#### REQUIRED TASK
Give back the whole listing exactly as shown.

#### PROVIDED MATERIAL
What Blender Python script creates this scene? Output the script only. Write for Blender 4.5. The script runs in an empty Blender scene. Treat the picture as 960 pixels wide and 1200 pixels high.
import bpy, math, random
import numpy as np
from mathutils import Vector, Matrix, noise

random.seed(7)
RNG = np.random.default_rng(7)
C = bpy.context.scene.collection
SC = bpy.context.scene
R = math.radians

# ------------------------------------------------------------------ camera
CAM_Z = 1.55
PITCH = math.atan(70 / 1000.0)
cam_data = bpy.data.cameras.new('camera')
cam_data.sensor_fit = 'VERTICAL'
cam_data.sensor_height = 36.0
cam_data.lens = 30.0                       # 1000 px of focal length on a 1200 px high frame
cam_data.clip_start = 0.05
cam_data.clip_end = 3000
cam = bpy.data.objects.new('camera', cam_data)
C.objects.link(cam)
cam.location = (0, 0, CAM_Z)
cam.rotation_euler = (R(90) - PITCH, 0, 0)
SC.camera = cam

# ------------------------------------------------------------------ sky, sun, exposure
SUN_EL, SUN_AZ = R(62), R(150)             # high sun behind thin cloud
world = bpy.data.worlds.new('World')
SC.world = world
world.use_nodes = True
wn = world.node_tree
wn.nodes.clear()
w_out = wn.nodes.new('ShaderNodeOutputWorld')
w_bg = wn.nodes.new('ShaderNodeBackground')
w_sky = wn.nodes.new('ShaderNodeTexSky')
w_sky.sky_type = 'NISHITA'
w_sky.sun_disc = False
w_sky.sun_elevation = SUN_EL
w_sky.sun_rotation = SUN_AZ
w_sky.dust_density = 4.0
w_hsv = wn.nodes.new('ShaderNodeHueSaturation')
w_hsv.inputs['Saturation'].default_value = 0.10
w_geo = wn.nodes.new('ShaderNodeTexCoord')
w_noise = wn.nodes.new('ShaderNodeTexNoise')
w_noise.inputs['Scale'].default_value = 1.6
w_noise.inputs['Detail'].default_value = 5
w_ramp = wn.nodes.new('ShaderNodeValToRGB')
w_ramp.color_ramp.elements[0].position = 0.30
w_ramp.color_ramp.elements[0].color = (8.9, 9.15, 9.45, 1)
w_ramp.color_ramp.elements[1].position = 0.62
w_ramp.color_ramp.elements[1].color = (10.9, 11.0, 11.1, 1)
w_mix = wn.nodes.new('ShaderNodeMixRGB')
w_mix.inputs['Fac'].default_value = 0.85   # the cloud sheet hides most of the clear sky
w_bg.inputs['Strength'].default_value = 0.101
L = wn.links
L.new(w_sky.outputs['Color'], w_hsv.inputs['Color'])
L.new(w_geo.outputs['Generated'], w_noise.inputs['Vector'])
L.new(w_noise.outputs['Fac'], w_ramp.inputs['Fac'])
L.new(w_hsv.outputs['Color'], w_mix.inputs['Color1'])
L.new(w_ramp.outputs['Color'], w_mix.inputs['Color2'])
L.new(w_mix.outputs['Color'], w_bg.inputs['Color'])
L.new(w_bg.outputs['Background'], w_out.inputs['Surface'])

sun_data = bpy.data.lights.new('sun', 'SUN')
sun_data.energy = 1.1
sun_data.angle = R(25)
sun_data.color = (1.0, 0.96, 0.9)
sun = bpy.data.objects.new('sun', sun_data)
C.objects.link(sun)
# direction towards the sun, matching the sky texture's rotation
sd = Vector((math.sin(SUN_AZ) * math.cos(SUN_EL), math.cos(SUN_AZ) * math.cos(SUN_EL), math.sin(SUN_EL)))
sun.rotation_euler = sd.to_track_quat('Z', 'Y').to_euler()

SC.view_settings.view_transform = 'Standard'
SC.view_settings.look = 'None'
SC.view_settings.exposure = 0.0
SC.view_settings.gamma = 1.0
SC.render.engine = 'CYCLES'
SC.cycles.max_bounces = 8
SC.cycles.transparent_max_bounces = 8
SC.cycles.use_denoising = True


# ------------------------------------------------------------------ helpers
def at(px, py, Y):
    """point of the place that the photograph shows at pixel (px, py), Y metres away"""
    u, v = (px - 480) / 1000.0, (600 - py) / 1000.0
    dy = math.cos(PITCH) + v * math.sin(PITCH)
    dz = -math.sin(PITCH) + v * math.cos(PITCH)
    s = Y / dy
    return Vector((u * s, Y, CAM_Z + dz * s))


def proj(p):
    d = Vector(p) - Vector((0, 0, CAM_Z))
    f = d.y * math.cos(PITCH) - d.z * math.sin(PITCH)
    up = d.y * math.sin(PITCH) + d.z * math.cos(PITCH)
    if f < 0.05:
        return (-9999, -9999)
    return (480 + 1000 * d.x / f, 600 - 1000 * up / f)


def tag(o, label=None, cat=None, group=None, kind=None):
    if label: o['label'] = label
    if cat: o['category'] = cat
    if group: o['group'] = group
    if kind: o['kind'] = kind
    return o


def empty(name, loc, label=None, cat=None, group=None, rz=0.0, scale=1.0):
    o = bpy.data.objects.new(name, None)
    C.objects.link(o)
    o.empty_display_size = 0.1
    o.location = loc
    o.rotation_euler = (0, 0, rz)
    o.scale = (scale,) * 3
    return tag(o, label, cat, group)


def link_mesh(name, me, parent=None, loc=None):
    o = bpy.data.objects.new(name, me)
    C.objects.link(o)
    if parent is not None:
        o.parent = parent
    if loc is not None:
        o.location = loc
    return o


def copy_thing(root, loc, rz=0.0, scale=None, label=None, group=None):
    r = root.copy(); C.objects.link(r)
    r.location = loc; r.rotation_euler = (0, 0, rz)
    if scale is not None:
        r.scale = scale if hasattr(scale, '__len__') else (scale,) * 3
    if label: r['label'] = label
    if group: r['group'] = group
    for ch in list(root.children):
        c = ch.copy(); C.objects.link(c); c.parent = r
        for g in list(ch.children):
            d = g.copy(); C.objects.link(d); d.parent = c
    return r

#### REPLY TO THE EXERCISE
What Blender Python script creates this scene? Output the script only. Write for Blender 4.5. The script runs in an empty Blender scene. Treat the picture as 960 pixels wide and 1200 pixels high.
import bpy, math, random
import numpy as np
from mathutils import Vector, Matrix, noise

random.seed(7)
RNG = np.random.default_rng(7)
C = bpy.context.scene.collection
SC = bpy.context.scene
R = math.radians

# ------------------------------------------------------------------ camera
CAM_Z = 1.55
PITCH = math.atan(70 / 1000.0)
cam_data = bpy.data.cameras.new('camera')
cam_data.sensor_fit = 'VERTICAL'
cam_data.sensor_height = 36.0
cam_data.lens = 30.0                       # 1000 px of focal length on a 1200 px high frame
cam_data.clip_start = 0.05
cam_data.clip_end = 3000
cam = bpy.data.objects.new('camera', cam_data)
C.objects.link(cam)
cam.location = (0, 0, CAM_Z)
cam.rotation_euler = (R(90) - PITCH, 0, 0)
SC.camera = cam

# ------------------------------------------------------------------ sky, sun, exposure
SUN_EL, SUN_AZ = R(62), R(150)             # high sun behind thin cloud
world = bpy.data.worlds.new('World')
SC.world = world
world.use_nodes = True
wn = world.node_tree
wn.nodes.clear()
w_out = wn.nodes.new('ShaderNodeOutputWorld')
w_bg = wn.nodes.new('ShaderNodeBackground')
w_sky = wn.nodes.new('ShaderNodeTexSky')
w_sky.sky_type = 'NISHITA'
w_sky.sun_disc = False
w_sky.sun_elevation = SUN_EL
w_sky.sun_rotation = SUN_AZ
w_sky.dust_density = 4.0
w_hsv = wn.nodes.new('ShaderNodeHueSaturation')
w_hsv.inputs['Saturation'].default_value = 0.10
w_geo = wn.nodes.new('ShaderNodeTexCoord')
w_noise = wn.nodes.new('ShaderNodeTexNoise')
w_noise.inputs['Scale'].default_value = 1.6
w_noise.inputs['Detail'].default_value = 5
w_ramp = wn.nodes.new('ShaderNodeValToRGB')
w_ramp.color_ramp.elements[0].position = 0.30
w_ramp.color_ramp.elements[0].color = (8.9, 9.15, 9.45, 1)
w_ramp.color_ramp.elements[1].position = 0.62
w_ramp.color_ramp.elements[1].color = (10.9, 11.0, 11.1, 1)
w_mix = wn.nodes.new('ShaderNodeMixRGB')
w_mix.inputs['Fac'].default_value = 0.85   # the cloud sheet hides most of the clear sky
w_bg.inputs['Strength'].default_value = 0.101
L = wn.links
L.new(w_sky.outputs['Color'], w_hsv.inputs['Color'])
L.new(w_geo.outputs['Generated'], w_noise.inputs['Vector'])
L.new(w_noise.outputs['Fac'], w_ramp.inputs['Fac'])
L.new(w_hsv.outputs['Color'], w_mix.inputs['Color1'])
L.new(w_ramp.outputs['Color'], w_mix.inputs['Color2'])
L.new(w_mix.outputs['Color'], w_bg.inputs['Color'])
L.new(w_bg.outputs['Background'], w_out.inputs['Surface'])

sun_data = bpy.data.lights.new('sun', 'SUN')
sun_data.energy = 1.1
sun_data.angle = R(25)
sun_data.color = (1.0, 0.96, 0.9)
sun = bpy.data.objects.new('sun', sun_data)
C.objects.link(sun)
# direction towards the sun, matching the sky texture's rotation
sd = Vector((math.sin(SUN_AZ) * math.cos(SUN_EL), math.cos(SUN_AZ) * math.cos(SUN_EL), math.sin(SUN_EL)))
sun.rotation_euler = sd.to_track_quat('Z', 'Y').to_euler()

SC.view_settings.view_transform = 'Standard'
SC.view_settings.look = 'None'
SC.view_settings.exposure = 0.0
SC.view_settings.gamma = 1.0
SC.render.engine = 'CYCLES'
SC.cycles.max_bounces = 8
SC.cycles.transparent_max_bounces = 8
SC.cycles.use_denoising = True


# ------------------------------------------------------------------ helpers
def at(px, py, Y):
    """point of the place that the photograph shows at pixel (px, py), Y metres away"""
    u, v = (px - 480) / 1000.0, (600 - py) / 1000.0
    dy = math.cos(PITCH) + v * math.sin(PITCH)
    dz = -math.sin(PITCH) + v * math.cos(PITCH)
    s = Y / dy
    return Vector((u * s, Y, CAM_Z + dz * s))


def proj(p):
    d = Vector(p) - Vector((0, 0, CAM_Z))
    f = d.y * math.cos(PITCH) - d.z * math.sin(PITCH)
    up = d.y * math.sin(PITCH) + d.z * math.cos(PITCH)
    if f < 0.05:
        return (-9999, -9999)
    return (480 + 1000 * d.x / f, 600 - 1000 * up / f)


def tag(o, label=None, cat=None, group=None, kind=None):
    if label: o['label'] = label
    if cat: o['category'] = cat
    if group: o['group'] = group
    if kind: o['kind'] = kind
    return o


def empty(name, loc, label=None, cat=None, group=None, rz=0.0, scale=1.0):
    o = bpy.data.objects.new(name, None)
    C.objects.link(o)
    o.empty_display_size = 0.1
    o.location = loc
    o.rotation_euler = (0, 0, rz)
    o.scale = (scale,) * 3
    return tag(o, label, cat, group)


def link_mesh(name, me, parent=None, loc=None):
    o = bpy.data.objects.new(name, me)
    C.objects.link(o)
    if parent is not None:
        o.parent = parent
    if loc is not None:
        o.location = loc
    return o


def copy_thing(root, loc, rz=0.0, scale=None, label=None, group=None):
    r = root.copy(); C.objects.link(r)
    r.location = loc; r.rotation_euler = (0, 0, rz)
    if scale is not None:
        r.scale = scale if hasattr(scale, '__len__') else (scale,) * 3
    if label: r['label'] = label
    if group: r['group'] = group
    for ch in list(root.children):
        c = ch.copy(); C.objects.link(c); c.parent = r
        for g in list(ch.children):
            d = g.copy(); C.objects.link(d); d.parent = c
    return r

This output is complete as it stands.